Sahi, senin de gözlerin yaşarır mı hiç, söyle İsrail fanatiği gazeteci!
Yoksa senin gözlerinden yaş, sadece; patronuna servis yapmak üzere arabanın bagajında hazır tuttuğun şarap şişeleri tükenince mi dökülür?
Doğru ya, sen nereden bileceksin ki? Küçük Nezahat'in, askerlerimizin Yunan saldırıları karşısında zor anlar yaşadığı, cepheden geri çekilmenin bile düşünüldüğü bir anda, öne çıkıp, "Ben babamın yanına ölmeye gidiyorum, siz nereye gidiyorsunuz?" dediğini nereden bileceksin?
İtiraf ediyorum işte, tarihe o kadar merakıma rağmen ben de bu sözü bilmiyordum... Senin sayende öğrenmiş oldum; İsrail hayranı yayın yönetmeni..!
Nezahat Onbaşı'nın "Ben babamın yanına ölmeye gidiyorum, siz nereye gidiyorsunuz?" sözünü yeni öğrendim ama, "Kurtuluş Savaşı'nda çocuklar cepheye sürülmedi" diyecek kadar da cahil değilim.. Cahil de değilim, vatan düşmanı da değilim..
Bir ülkenin toprakları tartışılıyorsa; kim 'Küçükler evde kalsın' diyebilir, söyler misiniz?
Küçükler evde kalırsa, bizlerle birlikte, aslında onlar da ölmezler mi, söyler misin şarapçı yönetmen!
"Ya İsrail? Bugüne kadar çocuklar üzerinden siyaset yaptığına tanık oldunuz mu?
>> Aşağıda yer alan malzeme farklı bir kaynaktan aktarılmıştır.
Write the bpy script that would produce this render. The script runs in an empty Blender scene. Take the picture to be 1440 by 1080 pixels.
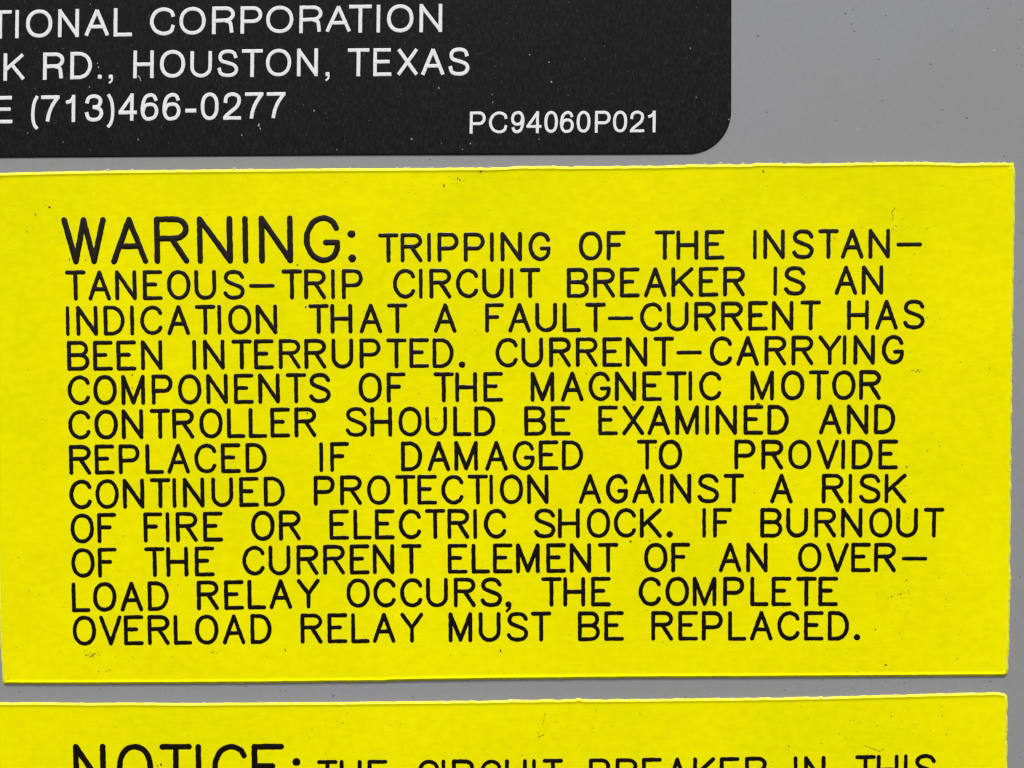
import bpy, bmesh, math, random
from mathutils import Vector, Matrix
from mathutils.geometry import delaunay_2d_cdt
random.seed(7)
S = bpy.context.scene
C = bpy.data.collections.new("Scene_objects"); S.collection.children.link(C)

# ------------------------------------------------------------------ camera, sky, sun, exposure
PX = 0.00008                    # metres on the cabinet door per photograph pixel (label text about 3 mm high)
D = 0.125                       # camera distance from the door
cam_d = bpy.data.cameras.new("camera"); cam = bpy.data.objects.new("camera", cam_d); C.objects.link(cam)
cam_d.sensor_width = 36; cam_d.lens = 36 * D / (1440 * PX)
cam_d.clip_start = 0.001; cam_d.clip_end = 100
TILT = math.radians(8)          # the door leans a little over the photographer, who looks slightly up at it
LEAN = Matrix.Rotation(TILT, 4, 'X')
cam.matrix_world = LEAN @ Matrix.Translation((0, -D, 0)) @ Matrix.Rotation(math.radians(90), 4, 'X')
S.camera = cam
SUN_EL, SUN_AZ = math.radians(58), math.radians(4)      # high, almost square on, a touch to the left
w = bpy.data.worlds.new("World"); S.world = w; w.use_nodes = True
nt = w.node_tree; nt.nodes.clear()
sky = nt.nodes.new("ShaderNodeTexSky"); sky.sky_type = 'NISHITA'; sky.sun_disc = False
sky.sun_elevation = SUN_EL; sky.sun_rotation = math.radians(180) + SUN_AZ
sky.air_density = 1.0; sky.dust_density = 2.5; sky.ozone_density = 1.0
bg = nt.nodes.new("ShaderNodeBackground"); bg.inputs[1].default_value = 0.06
wo = nt.nodes.new("ShaderNodeOutputWorld")
nt.links.new(sky.outputs[0], bg.inputs[0]); nt.links.new(bg.outputs[0], wo.inputs[0])
sl = bpy.data.lights.new("sun", 'SUN'); sl.energy = 1.5; sl.angle = math.radians(12); sl.color = (1.0, 0.955, 0.89)
so = bpy.data.objects.new("sun", sl); C.objects.link(so)
tosun = Vector((-math.sin(SUN_AZ) * math.cos(SUN_EL), -math.cos(SUN_AZ) * math.cos(SUN_EL), math.sin(SUN_EL)))
so.rotation_euler = tosun.to_track_quat('Z', 'Y').to_euler()
S.view_settings.view_transform = 'Standard'; S.view_settings.look = 'None'
S.view_settings.exposure = 1.53; S.view_settings.gamma = 1
S.cycles.pixel_filter_type = 'BLACKMAN_HARRIS'; S.cycles.filter_width = 1.4

# ------------------------------------------------------------------ materials
def new_mat(name):
    m = bpy.data.materials.new(name); m.use_nodes = True
    t = m.node_tree; b = t.nodes["Principled BSDF"]
    return m, t, b
def N(t, kind, **kw):
    n = t.nodes.new(kind)
    for k, v in kw.items():
        if k in n.inputs.keys() if isinstance(k, str) else False: n.inputs[k].default_value = v
        else: setattr(n, k, v)
    return n
def coords(t, scale=(1, 1, 1)):
    g = t.nodes.new("ShaderNodeNewGeometry"); m = t.nodes.new("ShaderNodeMapping")
    m.inputs['Scale'].default_value = scale
    t.links.new(g.outputs['Position'], m.inputs['Vector']); return m.outputs[0]
def noise(t, vec, scale, detail=4, rough=.6, dist=0.0):
    n = t.nodes.new("ShaderNodeTexNoise"); n.inputs['Scale'].default_value = scale
    n.inputs['Detail'].default_value = detail; n.inputs['Roughness'].default_value = rough
    n.inputs['Distortion'].default_value = dist
    t.links.new(vec, n.inputs['Vector']); return n.outputs['Fac']
def ramp(t, fac, stops):
    r = t.nodes.new("ShaderNodeValToRGB"); e = r.color_ramp.elements
    e[0].position, e[0].color = stops[0][0], (*stops[0][1], 1)
    e[1].position, e[1].color = stops[-1][0], (*stops[-1][1], 1)
    for p, c in stops[1:-1]:
        q = e.new(p); q.color = (*c, 1)
    t.links.new(fac, r.inputs[0]); return r.outputs[0]
def mix(t, fac, a, b, mode='MIX'):
    m = t.nodes.new("ShaderNodeMix"); m.data_type = 'RGBA'; m.blend_type = mode
    if isinstance(fac, float): m.inputs[0].default_value = fac
    else: t.links.new(fac, m.inputs[0])
    for i, v in ((6, a), (7, b)):
        if isinstance(v, tuple): m.inputs[i].default_value = (*v, 1)
        else: t.links.new(v, m.inputs[i])
    return m.outputs[2]
def bump(t, b, hs):
    prev = None
    for h, strength, dist in hs:
        n = t.nodes.new("ShaderNodeBump"); n.inputs['Strength'].default_value = strength
        n.inputs['Distance'].default_value = dist
        t.links.new(h, n.inputs['Height'])
        if prev is not None: t.links.new(prev, n.inputs['Normal'])
        prev = n.outputs['Normal']
    t.links.new(prev, b.inputs['Normal'])

def yellow_mat():
    m, t, b = new_mat("yellow_vinyl")
    v = coords(t); vh = coords(t, (.28, 1, 1)); vd = coords(t)
    cloud = noise(t, v, 60, 3, .55)
    fib = noise(t, vh, 2100, 4, .6)
    base = ramp(t, cloud, [(.3, (.795, .752, .0)), (.7, (.875, .810, .0))])
    spk = ramp(t, fib, [(.36, (.965, .962, .9)), (.60, (1.0, 1.0, 1.0))])
    col = mix(t, 1.0, base, spk, 'MULTIPLY')
    blot = ramp(t, noise(t, v, 1000, 3, .55), [(.35, (.955, .95, .9)), (.62, (1.0, 1.0, 1.0))])
    col = mix(t, 1.0, col, blot, 'MULTIPLY')
    # faint handling grime and pin-prick dirt lodged in the print
    g = ramp(t, noise(t, vd, 420, 5, .7, .6), [(.60, (0, 0, 0)), (.78, (1, 1, 1))])
    fine = ramp(t, noise(t, vd, 3300, 3, .6), [(.62, (0, 0, 0)), (.72, (1, 1, 1))])
    gm = mix(t, 1.0, g, fine, 'MULTIPLY')
    col = mix(t, gm, col, (.45, .40, .0))
    t.links.new(col, b.inputs['Base Color'])
    b.inputs['Roughness'].default_value = .55
    b.inputs['Specular IOR Level'].default_value = .015
    bump(t, b, [(noise(t, vh, 1500, 5, .65), .16, .00003), (noise(t, v, 260, 3, .5), .18, .00012), (noise(t, v, 5200, 2, .5), .12, .00001)])
    return m
def edge_mat():
    m, t, b = new_mat("cut_vinyl_edge")
    v = coords(t)
    c = ramp(t, noise(t, v, 2600, 4, .65), [(.40, (.80, .75, .01)), (.58, (.85, .82, .08)), (.75, (.88, .86, .35))])
    t.links.new(c, b.inputs['Base Color']); b.inputs['Roughness'].default_value = .6
    b.inputs['Specular IOR Level'].default_value = .06
    bump(t, b, [(noise(t, v, 2500, 4, .7), .35, .00004)])
    return m
def ink_mat():
    m, t, b = new_mat("black_ink")
    v = coords(t)
    c = ramp(t, noise(t, v, 5200, 3, .6), [(.4, (.0065, .0050, .0020)), (.7, (.012, .0085, .0035))])
    t.links.new(c, b.inputs['Base Color']); 
    b.inputs['Roughness'].default_value = .22
    b.inputs['Specular IOR Level'].default_value = .27
    bump(t, b, [(noise(t, v, 4200, 3, .6), .3, .000012)])
    return m
def plate_mat():
    m, t, b = new_mat("black_matte_film")
    v = coords(t, (1, 1, .34)); vi = coords(t)
    c = ramp(t, noise(t, v, 4600, 5, .75), [(.36, (.0025, .0025, .0022)), (.50, (.0062, .0062, .0058)), (.66, (.0165, .0165, .0158))])
    pin = ramp(t, noise(t, vi, 5200, 2, .5), [(.76, (0, 0, 0)), (.82, (1, 1, 1))])
    c = mix(t, pin, c, (.04, .04, .038))
    t.links.new(c, b.inputs['Base Color'])
    r = t.nodes.new("ShaderNodeMapRange"); r.inputs[3].default_value = .42; r.inputs[4].default_value = .62
    t.links.new(noise(t, vi, 180, 3), r.inputs[0]); t.links.new(r.outputs[0], b.inputs['Roughness'])
    b.inputs['Specular IOR Level'].default_value = .10
    bump(t, b, [(noise(t, v, 3000, 5, .7), .5, .00003)])
    return m
def white_mat():
    m, t, b = new_mat("white_print")
    v = coords(t)
    c = ramp(t, noise(t, v, 6500, 3, .6), [(.35, (.68, .68, .66)), (.6, (.82, .82, .80))])
    t.links.new(c, b.inputs['Base Color']); b.inputs['Roughness'].default_value = .6
    b.inputs['Specular IOR Level'].default_value = .2
    bump(t, b, [(noise(t, v, 5000, 3, .6), .2, .00001)])
    return m
def grey_mat():
    m, t, b = new_mat("grey_enamel")
    v = coords(t)
    c = ramp(t, noise(t, v, 22, 3, .5), [(.32, (.258, .258, .250)), (.68, (.272, .276, .280))])
    m2 = ramp(t, noise(t, v, 2400, 4, .65), [(.3, (.95, .95, .95)), (.7, (1.03, 1.03, 1.03))])
    c = mix(t, 1.0, c, m2, 'MULTIPLY')
    pin = ramp(t, noise(t, v, 2700, 2, .5), [(.745, (0, 0, 0)), (.80, (1, 1, 1))])
    c = mix(t, pin, c, (.21, .21, .205))
    t.links.new(c, b.inputs['Base Color'])
    b.inputs['Roughness'].default_value = .38
    b.inputs['Specular IOR Level'].default_value = .4
    bump(t, b, [(noise(t, v, 520, 3, .5), .12, .00006), (noise(t, v, 3500, 2, .5), .08, .00001)])
    return m
def flat_mat(name, col, rough=.7):
    m, t, b = new_mat(name)
    v = coords(t)
    d = tuple(x * .65 for x in col)
    c = ramp(t, noise(t, v, 4000, 3), [(.35, d), (.65, col)])
    t.links.new(c, b.inputs['Base Color']); b.inputs['Roughness'].default_value = rough
    b.inputs['Specular IOR Level'].default_value = .2
    return m
YEL, EDGE, INK, PLATE, WHITE, GREY = yellow_mat(), edge_mat(), ink_mat(), plate_mat(), white_mat(), grey_mat()
DIRT = flat_mat("dark_grit", (.13, .105, .010)); FAINT = flat_mat("brown_dust", (.58, .53, .01)); SMUT = flat_mat("olive_smudge", (.30, .26, .005)); HAIR = flat_mat("pale_hair", (.42, .37, .01))
DGREY = flat_mat("dark_grey_grit", (.145, .145, .145)); PALE = flat_mat("pale_dust", (.42, .42, .41))
LINT = flat_mat("grey_lint", (.16, .16, .155)); FIBRE = flat_mat("torn_white_fibre", (.85, .84, .60))

# ------------------------------------------------------------------ measuring: point on the door (h metres proud of it)
def P(px, py, h=0.0):
    k = (D - h) / D
    return Vector(((px - 720) * PX * k, -h, (540 - py) * PX * k))
def thing(name, label, cat, at, group=None):
    o = bpy.data.objects.new(name, None); C.objects.link(o); o.empty_display_size = .01
    o.location = at; o['label'] = label; o['category'] = cat
    if group: o['group'] = group
    return o
def mesh_obj(name, verts, faces, mats, parent=None, smooth=False, mi=None):
    org = Vector((0, 0, 0))
    if parent is not None:
        p = parent
        while p is not None: org = org + p.location; p = p.parent
    me = bpy.data.meshes.new(name); me.from_pydata([tuple(Vector(v) - org) for v in verts], [], faces)
    for m in (mats if isinstance(mats, (list, tuple)) else [mats]): me.materials.append(m)
    if mi: me.polygons.foreach_set("material_index", mi)
    if smooth is True: me.polygons.foreach_set("use_smooth", [True] * len(me.polygons))
    elif smooth: me.polygons.foreach_set("use_smooth", smooth)
    me.update()
    o = bpy.data.objects.new(name, me); C.objects.link(o); o.parent = parent
    return o
def vnoise(x, seed):
    i = math.floor(x); f = x - i; f = f * f * (3 - 2 * f)
    def r(k):
        q = math.sin(k * 127.1 + seed * 311.7) * 43758.5453
        return (q - math.floor(q)) * 2 - 1
    return r(i) * (1 - f) + r(i + 1) * f
def lerp_table(tab, x):
    if x <= tab[0][0]:
        (a, b), (c, d) = tab[0], tab[1]; return b + (d - b) * (x - a) / (c - a)
    for (a, b), (c, d) in zip(tab, tab[1:]):
        if x <= c: return b + (d - b) * (x - a) / (c - a)
    (a, b), (c, d) = tab[-2], tab[-1]; return b + (d - b) * (x - a) / (c - a)

# ------------------------------------------------------------------ stroke lettering
def arc(cx, cy, rx, ry, a0, a1, n=14, p=2.0):
    out = []
    for i in range(n + 1):
        a = math.radians(a0 + (a1 - a0) * i / n); c, s = math.cos(a), math.sin(a)
        out.append((cx + rx * math.copysign(abs(c) ** (2 / p), c), cy + ry * math.copysign(abs(s) ** (2 / p), s)))
    return out
def spline(pts, n=5):
    out = []
    q = [(2 * pts[0][0] - pts[1][0], 2 * pts[0][1] - pts[1][1])] + pts + [(2 * pts[-1][0] - pts[-2][0], 2 * pts[-1][1] - pts[-2][1])]
    for i in range(1, len(q) - 2):
        a, b, c, d = q[i - 1:i + 3]
        for k in range(n):
            t = k / n
            out.append(tuple(.5 * ((2 * b[j]) + (-a[j] + c[j]) * t + (2 * a[j] - 5 * b[j] + 4 * c[j] - d[j]) * t * t + (-a[j] + 3 * b[j] - 3 * c[j] + d[j]) * t ** 3) for j in (0, 1)))
    out.append(pts[-1]); return out
SS = spline([(.98, .80), (.82, .95), (.5, 1.0), (.17, .95), (.03, .78), (.14, .63), (.5, .52), (.86, .41), (1, .25), (.86, .06), (.5, 0), (.15, .05), (0, .18)])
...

Terörist örgütlerin saldırısında hiç mi İsrailli çocuk ölmedi?" diyerek, İsrail hayranlığını ortaya döküyor devlet gazetesinin genel yayın yönetmeni..
Patlamalarda ölen 19-20 yaşlarındaki İsrailli gençlerin bile, hep "İsrailli çocuk" diye ajanslardan geçen haberlerde tanıtıldığı, çoğu defa bizlerin bile yanıltıldığı gerçeğini gizleyerek!
İsrail muhibliği o dereceye varmış ki şarapçı yayın yönetmeninin, PKK'yı bile bulaştırıyor bu işe..
Aynen şöyle yazıyor: "Başkasının teröristi, bizim için direnişçi, mücahit.
Devam edin. Bu kafayla giderseniz, PKK vahşetine karşı yanınızda kimi bulacaksınız merak ediyorum."
Yani diyor ki, "Filistinliler, İsrail'e göre terörist. Onlara direnişçi dersek, İsrailliler de PKK'ya direnişçi der!"
İsrail avukatlığı değil de nedir bu?
Türkiye, dışardan gelip, PKK'nın elindeki toprakları işgal etti de, onun için mi silaha sarıldı o teröristler? PKK'lı teröristler, Türk askerine karşı kendi topraklarını mı savunuyor ki, İsrail muhibbi gazeteci bu örneği veriyor?
Söyle İsrail fanatiği gazeteci; söyle!..
İsrail sevgin nereden geliyor böyle?